Generalization Obliteration

There seems to be a theme emerging from this trip. There are places I had little to no interaction with in the past and had it set in my mind that they were total worthless duds. Take the entire state of New Mexico, for example. It was always the red head step sibling of Arizona. Why would you even bother if you could just live there? The same was true with a few places in Colorado. Now that I look back, I probably drove through these places on the major interstate, not even bothering to try. Yet it was already set in my mind.

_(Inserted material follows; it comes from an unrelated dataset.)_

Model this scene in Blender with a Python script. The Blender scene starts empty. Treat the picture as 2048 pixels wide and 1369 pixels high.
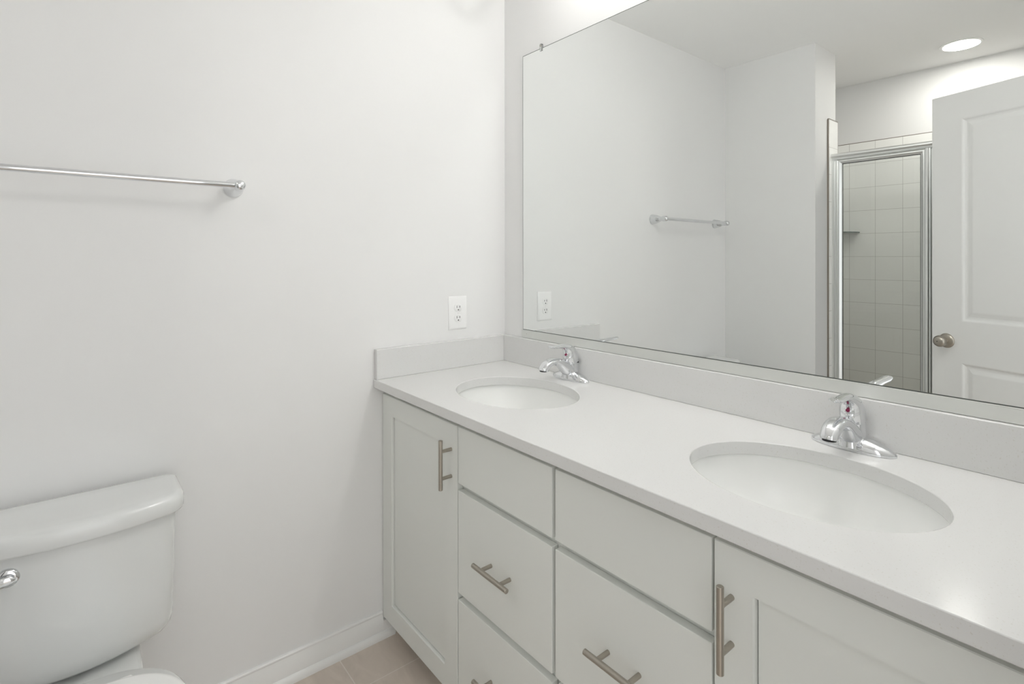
import bpy, bmesh, math
from mathutils import Vector, Matrix

SC = bpy.context.scene
COL = SC.collection

# ------------------------------------------------------------------ camera
F_PX, YAW, PITCH, ROLL, PY = 1067.65, 0.6855, 0.0009, -0.0009, 517.45
cp, sp_ = math.cos(PITCH), math.sin(PITCH)
fw0 = Vector((-math.cos(YAW), math.sin(YAW), 0)); rt0 = Vector((math.sin(YAW), math.cos(YAW), 0)); up0 = Vector((0, 0, 1))
fw = fw0*cp - up0*sp_; up1 = up0*cp + fw0*sp_
rt = rt0*math.cos(ROLL) + up1*math.sin(ROLL); up = up1*math.cos(ROLL) - rt0*math.sin(ROLL)
cam_d = bpy.data.cameras.new('camera'); cam = bpy.data.objects.new('camera', cam_d); COL.objects.link(cam)
cam_d.sensor_fit = 'HORIZONTAL'; cam_d.sensor_width = 36; cam_d.lens = F_PX/2048*36
cam_d.shift_y = -(684.5-PY)/2048; cam_d.clip_start = 0.02
M = Matrix((rt, up, -fw)).transposed().to_4x4(); M.translation = Vector((1.6913, -1.3453, 1.2872))
cam.matrix_world = M
SC.camera = cam

# ------------------------------------------------------------------ light levels
LAMP_A = 1.05        # watts of each bulb over the farther sink
LAMP_B = 6.7        # watts of each bulb over the nearer sink
WORLD = 1.95          # fill added through the doorway, as daylight of an unseen next room
DOWNLIGHT = 5.6     # watts of the recessed shower light

# ------------------------------------------------------------------ world and exposure
w = bpy.data.worlds.new('world'); SC.world = w; w.use_nodes = True
w.node_tree.nodes['Background'].inputs[0].default_value = (0.79, 0.80, 0.80, 1)
w.node_tree.nodes['Background'].inputs[1].default_value = WORLD
SC.view_settings.view_transform = 'Standard'; SC.view_settings.look = 'None'
SC.view_settings.gamma = 1; SC.view_settings.use_curve_mapping = False
SC.view_settings.exposure = 0.0
SC.cycles.use_denoising = True
SC.cycles.max_bounces = 16; SC.cycles.diffuse_bounces = 10; SC.cycles.glossy_bounces = 8
SC.cycles.transparent_max_bounces = 12
SC.cycles.blur_glossy = 0.0
SC.cycles.use_guiding = False
SC.cycles.sample_clamp_indirect = 10

# the world fill comes in through the doorway only: let Cycles sample the world there
pl = bpy.data.lights.new('doorway_portal', 'AREA'); pl.shape = 'RECTANGLE'; pl.size = 0.785; pl.size_y = 2.06; pl.cycles.is_portal = True
po = bpy.data.objects.new('doorway_portal', pl); COL.objects.link(po)
po.location = (1.812, -1.1925, 1.03); po.rotation_euler = (math.pi/2, 0, math.pi/2)

# ------------------------------------------------------------------ dimensions (metres; corner of left wall and mirror wall at 0,0)
H = 2.4352; D = 1.723; XW = 1.70; T = 0.115
ZC = 0.8785; TC = 0.0286; YCF = -0.5674
ZSP = 0.9801
YF = -0.5349                      # cabinet door faces
ZF1, ZF0 = 0.8264, 0.067

# ------------------------------------------------------------------ materials
def mat(name, col, rough=0.5, metal=0.0, spec=0.5, bump=None, coat=0.0):
    m = bpy.data.materials.new(name); m.use_nodes = True
    nt = m.node_tree; b = nt.nodes['Principled BSDF']
    b.inputs['Base Color'].default_value = (*col, 1); b.inputs['Roughness'].default_value = rough
    b.inputs['Metallic'].default_value = metal; b.inputs['Specular IOR Level'].default_value = spec
    b.inputs['Coat Weight'].default_value = coat
    if bump:
        sc_, st, dist = bump
        tc = nt.nodes.new('ShaderNodeTexCoord'); n = nt.nodes.new('ShaderNodeTexNoise'); bp = nt.nodes.new('ShaderNodeBump')
        n.inputs['Scale'].default_value = sc_; n.inputs['Detail'].default_value = 3
        bp.inputs['Strength'].default_value = st; bp.inputs['Distance'].default_value = dist
        nt.links.new(tc.outputs['Object'], n.inputs['Vector']); nt.links.new(n.outputs['Fac'], bp.inputs['Height'])
        nt.links.new(bp.outputs['Normal'], b.inputs['Normal'])
    return m

def mix_noise(m, c2, scale, lo, hi, stretch=(1, 1, 1), detail=4):
    """second colour mixed in by a ramped noise"""
    nt = m.node_tree; b = nt.nodes['Principled BSDF']
    c1 = tuple(b.inputs['Base Color'].default_value)
    tc = nt.nodes.new('ShaderNodeTexCoord'); mp = nt.nodes.new('ShaderNodeMapping'); n = nt.nodes.new('ShaderNodeTexNoise')
    r = nt.nodes.new('ShaderNodeValToRGB')
    mp.inputs['Scale'].default_value = stretch; n.inputs['Scale'].default_value = scale; n.inputs['Detail'].default_value = detail
    r.color_ramp.elements[0].position = lo; r.color_ramp.elements[1].position = hi
    r.color_ramp.elements[0].color = c1; r.color_ramp.elements[1].color = (*c2, 1)
    nt.links.new(tc.outputs['Object'], mp.inputs['Vector']); nt.links.new(mp.outputs['Vector'], n.inputs['Vector'])
    nt.links.new(n.outputs['Fac'], r.inputs['Fac']); nt.links.new(r.outputs['Color'], b.inputs['Base Color'])
    return r

def tile_mat(name, axes, origin, size, c_tile, c_grout, mortar, rough, offset=0.0, spec=0.5, noise=None):
    m = bpy.data.materials.new(name); m.use_nodes = True
    nt = m.node_tree; b = nt.nodes['Principled BSDF']; L = nt.links
    tc = nt.nodes.new('ShaderNodeTexCoord'); sx = nt.nodes.new('ShaderNodeSeparateXYZ'); cb = nt.nodes.new('ShaderNodeCombineXYZ')
    L.new(tc.outputs['Object'], sx.inputs[0])
    for k in range(2):
        s = nt.nodes.new('ShaderNodeMath'); s.operation = 'SUBTRACT'; s.inputs[1].default_value = origin[k] - 40*size[k]
        L.new(sx.outputs[axes[k]], s.inputs[0]); L.new(s.outputs[0], cb.inputs[k])
    br = nt.nodes.new('ShaderNodeTexBrick'); br.offset = offset; br.offset_frequency = 2; br.squash = 1.0
    br.inputs['Scale'].default_value = 1; br.inputs['Mortar Size'].default_value = mortar; br.inputs['Mortar Smooth'].default_value = 0.1
    br.inputs['Brick Width'].default_value = size[0]; br.inputs['Row Height'].default_value = size[1]
    br.inputs['Color1'].default_value = (*c_tile, 1); br.inputs['Color2'].default_value = (*[c*0.97 for c in c_tile], 1)
    br.inputs['Mortar'].default_value = (*c_grout, 1)
    L.new(cb.outputs[0], br.inputs['Vector'])
    out = br.outputs['Color']
    if noise:
        nz = nt.nodes.new('ShaderNodeTexNoise'); nz.inputs['Scale'].default_value = noise[0]; nz.inputs['Detail'].default_value = 6
        nz.inputs['Distortion'].default_value = 1.2
        mp = nt.nodes.new('ShaderNodeMapping'); mp.inputs['Scale'].default_value = noise[2]
        L.new(tc.outputs['Object'], mp.inputs['Vector']); L.new(mp.outputs['Vector'], nz.inputs['Vector'])
        r = nt.nodes.new('ShaderNodeValToRGB'); r.color_ramp.elements[0].position = 0.3; r.color_ramp.elements[1].position = 0.75
        r.color_ramp.elements[0].color = (1, 1, 1, 1); r.color_ramp.elements[1].color = (noise[1],)*3 + (1,)
        mx = nt.nodes.new('ShaderNodeMix'); mx.data_type = 'RGBA'; mx.blend_type = 'MULTIPLY'; mx.inputs[0].default_value = 1
        L.new(nz.outputs['Fac'], r.inputs['Fac']); L.new(out, mx.inputs[6]); L.new(r.outputs['Color'], mx.inputs[7]); out = mx.outputs[2]
    L.new(out, b.inputs['Base Color'])
    b.inputs['Roughness'].default_value = rough; b.inputs['Specular IOR Level'].default_value = spec
    bp = nt.nodes.new('ShaderNodeBump'); bp.invert = True; bp.inputs['Strength'].default_value = 0.4; bp.inputs['Distance'].default_value = 0.0008
    L.new(br.outputs['Fac'], bp.inputs['Height']); L.new(bp.outputs['Normal'], b.inputs['Normal'])
    return m

WALL = mat('wall_paint', (0.77, 0.77, 0.768), 0.55, spec=0.3, bump=(260, 0.05, 0.001))
CEIL = mat('ceiling_paint', (0.90, 0.90, 0.895), 0.8, spec=0.2, bump=(260, 0.05, 0.001))
TRIM = mat('trim_paint', (0.80, 0.80, 0.79), 0.3)
DOORP = mat('door_paint', (0.79, 0.79, 0.785), 0.38)
CAB = mat('cabinet_paint', (0.70, 0.715, 0.69), 0.42)
CABIN = mat('cabinet_box', (0.70, 0.68, 0.60), 0.5)
DARK = mat('dark_void', (0.02, 0.02, 0.02), 0.7)
PORC = mat('porcelain', (0.715, 0.725, 0.72), 0.08, coat=0.3)
SINKP = mat('sink_porcelain', (0.83, 0.835, 0.825), 0.07, coat=0.3)
SEATP = mat('seat_plastic', (0.86, 0.86, 0.85), 0.25)
CHROME = mat('chrome', (0.77, 0.78, 0.795), 0.04, metal=1)
NICKEL = mat('satin_nickel', (0.45, 0.415, 0.365), 0.32, metal=1)
ALU = mat('bright_aluminium', (0.82, 0.83, 0.82), 0.28, metal=1)
CHANNEL = mat('satin_channel', (0.70, 0.71, 0.69), 0.45, metal=0.7)
MIRROR = mat('mirror_silver', (0.835, 0.85, 0.84), 0.0, metal=1)
MIREDGE = mat('mirror_edge', (0.10, 0.11, 0.10), 0.3)
PLATE = mat('outlet_plastic', (0.84, 0.84, 0.84), 0.3)
MARK = mat('temperature_red', (0.22, 0.0, 0.05), 0.3)
TILEEDGE = mat('tile_edge', (0.22, 0.19, 0.16), 0.6)
SHELFG = mat('shelf_glass', (0.10, 0.13, 0.12), 0.08)
CLIPM = mat('clear_plastic', (0.9, 0.9, 0.9), 0.1)
b = CLIPM.node_tree.nodes['Principled BSDF']; b.inputs['Transmission Weight'].default_value = 0.85; b.inputs['IOR'].default_value = 1.45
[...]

On this trip, I have been making it a point when taking the interstate to get off and find cool things, and I have been blown away. There is some amazing architecture and culture in Santa Fe that blows Arizona out of the water. What Tucson and Flagstaff are trying to do, Santa Fe does and does it well. Wow, I took 10 minutes to give something a second chance and look what happened. Right now I am in Pueblo, Colorado. I had only been here once to visit people and thought that their little side of town, which is very nice, was the whole thing. Now I am sitting on this amazing river walk that I had no idea existed, neither the river nor the walk.

Now I feel like I must examine what areas of my life I am living in a bubble. What places do I take one experience, good or bad, and apply it to every scenario and every person involved. At work? School? Groups of people? Parts of town? Entire towns? I can't imagine what I am missing out on, and more importantly, how many people I am pissing off by grouping them with something they definitely are not. Do any of us like being generalized? As hard as it may be, and this can be very hard in my line of work, I feel challenged to take each situation on a case by case basis and love it like Jesus did.

I'd definitely appreciate anybody calling me out if they see me doing this. It's going to take work Sure it can be passed off as fun or, "there are stereotypes for a reason"… Really… the answer should be heck NO!